Matthew Abraham has brought together leading scholars in the field of rhetorical studies to bring their insight to bear on the difficult task of discerning the impassioned rhetoric of the Israel-Palestine conflict. As those scholars make clear, the rhetoric of the Israel-Palestine conflict is as pervasive as it is divisive, reaching beyond the geography of the Middle East to influence the nature of international relations, the discourse of domestic politics, and the interactions within local communities. The contributors to the volume remind us as scholars that we have much to contribute to the pressing problems of the world. The contributors to the volume remind us as people just how imperative it is that we reflect deeply on our rhetorical choices.

—Richard Marback, Research Fellow, Center for the Study of Citizenship, Wayne State University

Kenneth Burke writes that where there is absolute division, rhetoric fails; where there is absolute identification, rhetoric is unnecessary. Consider the truth of that observation when discussion turns to the Israel-Palestine conflict. In this collection, however, we are where Kenneth Burke says rhetoric occurs: in the interstices between identification and division. Accordingly, the contributors to Toward a Critical Rhetoric on the Israel-Palestine Conflict don't avoid the binaries; they explore them—in keeping with Burke's notion of where rhetoric resides. They explore the binaries in ways that are so rare in popular discussion. We have in this collection, then, a way into the debate, if not a resolution.

—Victor Villanueva, Regents' Professor and Director of The Writing Program, Washington State University

Abraham's Toward a Critical Rhetoric on the Israeli-Palestine Conflict addresses traditional rhetorical artifacts (the media accounts that we have come to expect from collections like this since Said's Covering Islam, as well as traditional presidential public address). It also addresses less traditional rhetorical artifacts: from professional discussion lists like WPA-L, the email list for Writing Program Administrators, to the discourse around sister-city designations in Madison, Wisconsin. The contributions demonstrate the insights generated by rhetorical theories used to unpack texts, such as genre theory and rhetorical listening. Other essays draw on critical theorists such as Levinas and Ricoeur to inform close textual analysis about the most important ethical, political and economic conflict in the world.
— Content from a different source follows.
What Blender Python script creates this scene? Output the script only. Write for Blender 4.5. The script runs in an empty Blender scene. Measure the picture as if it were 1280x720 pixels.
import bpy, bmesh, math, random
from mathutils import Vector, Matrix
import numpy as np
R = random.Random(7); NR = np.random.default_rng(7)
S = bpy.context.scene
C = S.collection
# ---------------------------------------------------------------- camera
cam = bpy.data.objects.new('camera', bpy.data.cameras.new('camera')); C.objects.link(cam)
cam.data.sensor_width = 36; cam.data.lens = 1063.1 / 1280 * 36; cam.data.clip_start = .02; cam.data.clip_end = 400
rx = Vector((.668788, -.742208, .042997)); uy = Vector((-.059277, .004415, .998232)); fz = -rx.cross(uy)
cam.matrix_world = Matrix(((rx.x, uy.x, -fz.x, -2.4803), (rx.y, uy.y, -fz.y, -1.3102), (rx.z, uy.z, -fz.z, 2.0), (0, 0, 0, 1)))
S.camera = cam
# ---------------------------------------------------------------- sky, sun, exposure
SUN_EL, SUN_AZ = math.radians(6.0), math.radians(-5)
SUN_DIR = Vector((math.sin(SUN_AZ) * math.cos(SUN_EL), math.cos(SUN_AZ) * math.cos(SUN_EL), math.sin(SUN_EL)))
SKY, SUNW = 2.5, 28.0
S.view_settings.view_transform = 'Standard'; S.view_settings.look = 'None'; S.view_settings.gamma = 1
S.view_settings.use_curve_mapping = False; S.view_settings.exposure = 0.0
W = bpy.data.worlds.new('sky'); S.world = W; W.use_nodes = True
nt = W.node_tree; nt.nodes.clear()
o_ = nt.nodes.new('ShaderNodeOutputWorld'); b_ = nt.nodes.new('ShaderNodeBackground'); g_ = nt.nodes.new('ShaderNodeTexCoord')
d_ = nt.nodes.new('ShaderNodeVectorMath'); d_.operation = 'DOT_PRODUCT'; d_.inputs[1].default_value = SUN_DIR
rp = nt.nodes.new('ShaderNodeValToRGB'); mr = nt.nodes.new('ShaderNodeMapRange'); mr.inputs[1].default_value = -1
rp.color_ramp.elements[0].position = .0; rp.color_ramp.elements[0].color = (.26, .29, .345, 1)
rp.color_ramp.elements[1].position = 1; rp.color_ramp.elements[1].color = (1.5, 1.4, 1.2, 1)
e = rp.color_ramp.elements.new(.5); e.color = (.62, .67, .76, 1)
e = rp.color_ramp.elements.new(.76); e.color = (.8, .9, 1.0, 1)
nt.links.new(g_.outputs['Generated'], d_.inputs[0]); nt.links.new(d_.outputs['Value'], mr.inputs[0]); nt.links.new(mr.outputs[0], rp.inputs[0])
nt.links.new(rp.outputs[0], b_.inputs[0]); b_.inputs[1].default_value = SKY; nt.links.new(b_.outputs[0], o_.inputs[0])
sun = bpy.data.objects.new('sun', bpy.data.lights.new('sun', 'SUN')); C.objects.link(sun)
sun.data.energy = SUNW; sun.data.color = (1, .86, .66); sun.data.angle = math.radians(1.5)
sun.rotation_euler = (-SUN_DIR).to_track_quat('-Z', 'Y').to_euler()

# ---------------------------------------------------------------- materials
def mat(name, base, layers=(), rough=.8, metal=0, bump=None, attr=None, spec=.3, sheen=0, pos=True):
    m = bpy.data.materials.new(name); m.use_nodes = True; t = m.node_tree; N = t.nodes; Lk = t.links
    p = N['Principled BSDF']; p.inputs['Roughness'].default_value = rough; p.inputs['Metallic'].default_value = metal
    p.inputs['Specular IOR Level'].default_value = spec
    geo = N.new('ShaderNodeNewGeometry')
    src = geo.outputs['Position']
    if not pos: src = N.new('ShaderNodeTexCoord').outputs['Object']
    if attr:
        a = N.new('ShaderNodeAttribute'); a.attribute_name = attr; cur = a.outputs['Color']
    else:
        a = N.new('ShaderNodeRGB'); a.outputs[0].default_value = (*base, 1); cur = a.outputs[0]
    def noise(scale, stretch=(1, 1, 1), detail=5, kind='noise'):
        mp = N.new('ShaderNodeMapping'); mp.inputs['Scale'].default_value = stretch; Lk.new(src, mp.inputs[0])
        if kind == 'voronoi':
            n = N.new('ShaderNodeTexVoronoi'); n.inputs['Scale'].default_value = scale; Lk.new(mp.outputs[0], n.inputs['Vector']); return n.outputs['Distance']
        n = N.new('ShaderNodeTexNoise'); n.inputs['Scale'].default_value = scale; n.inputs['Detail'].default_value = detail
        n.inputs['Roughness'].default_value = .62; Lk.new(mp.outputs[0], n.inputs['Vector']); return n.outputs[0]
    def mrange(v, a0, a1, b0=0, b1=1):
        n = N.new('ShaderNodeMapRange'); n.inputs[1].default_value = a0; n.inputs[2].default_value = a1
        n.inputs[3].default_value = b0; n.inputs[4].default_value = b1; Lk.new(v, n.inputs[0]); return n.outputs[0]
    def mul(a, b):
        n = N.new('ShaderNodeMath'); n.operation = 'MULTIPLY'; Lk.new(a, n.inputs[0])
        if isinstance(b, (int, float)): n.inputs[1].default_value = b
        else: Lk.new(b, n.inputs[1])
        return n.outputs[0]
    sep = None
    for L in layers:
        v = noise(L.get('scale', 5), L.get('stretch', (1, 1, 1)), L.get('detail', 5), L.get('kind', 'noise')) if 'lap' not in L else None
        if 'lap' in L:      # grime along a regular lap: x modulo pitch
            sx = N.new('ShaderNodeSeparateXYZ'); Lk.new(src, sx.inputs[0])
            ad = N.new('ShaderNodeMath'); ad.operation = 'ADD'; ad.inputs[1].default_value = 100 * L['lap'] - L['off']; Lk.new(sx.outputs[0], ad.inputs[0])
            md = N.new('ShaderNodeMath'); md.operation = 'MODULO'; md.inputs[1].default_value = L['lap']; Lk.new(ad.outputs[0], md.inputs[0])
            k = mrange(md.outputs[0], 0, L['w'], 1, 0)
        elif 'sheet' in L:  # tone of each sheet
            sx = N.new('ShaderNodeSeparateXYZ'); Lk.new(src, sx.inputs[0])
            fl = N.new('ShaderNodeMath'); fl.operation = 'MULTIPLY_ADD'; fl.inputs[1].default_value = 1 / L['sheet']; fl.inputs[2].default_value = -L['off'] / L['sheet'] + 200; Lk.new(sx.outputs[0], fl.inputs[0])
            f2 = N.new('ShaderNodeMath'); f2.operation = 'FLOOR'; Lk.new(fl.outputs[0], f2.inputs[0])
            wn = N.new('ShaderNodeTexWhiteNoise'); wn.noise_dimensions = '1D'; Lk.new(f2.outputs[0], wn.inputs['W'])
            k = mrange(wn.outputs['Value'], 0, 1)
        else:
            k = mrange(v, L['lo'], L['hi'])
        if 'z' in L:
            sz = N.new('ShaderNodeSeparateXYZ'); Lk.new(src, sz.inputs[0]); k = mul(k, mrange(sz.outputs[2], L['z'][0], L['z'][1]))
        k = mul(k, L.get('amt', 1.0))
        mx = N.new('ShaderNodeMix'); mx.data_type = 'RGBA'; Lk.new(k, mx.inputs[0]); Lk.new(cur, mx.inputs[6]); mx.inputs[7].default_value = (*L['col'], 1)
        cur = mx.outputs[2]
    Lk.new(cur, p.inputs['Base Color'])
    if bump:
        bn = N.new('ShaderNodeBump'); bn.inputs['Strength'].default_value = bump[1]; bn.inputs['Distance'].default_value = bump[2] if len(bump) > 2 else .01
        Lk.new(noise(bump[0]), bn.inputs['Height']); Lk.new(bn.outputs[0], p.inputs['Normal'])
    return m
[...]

—David Beard, Associate Professor of Rhetoric, Scientific and Technical Communication, University of Minnesota – Duluth

About the Editor

Matthew Abraham is Associate Professor of English at the University of Arizona. He is the author of Out of Bounds: Academic Freedom and the Question of Palestine (Bloomsbury, 2013) and Intellectual Resistance and the Struggle for Palestine (Palgrave, 2014) and is the co-editor of The Making of Barack Obama: The Politics of Persuasion (Parlor, 2013). He has published in JAC: A Journal of Rhetoric, Politics, and Culture, Arab Studies Quarterly, College Composition and Communication, Logos: A Journal of Modern Society and Culture, Cultural Critique, and the Journal of Religion and Cultural Theory.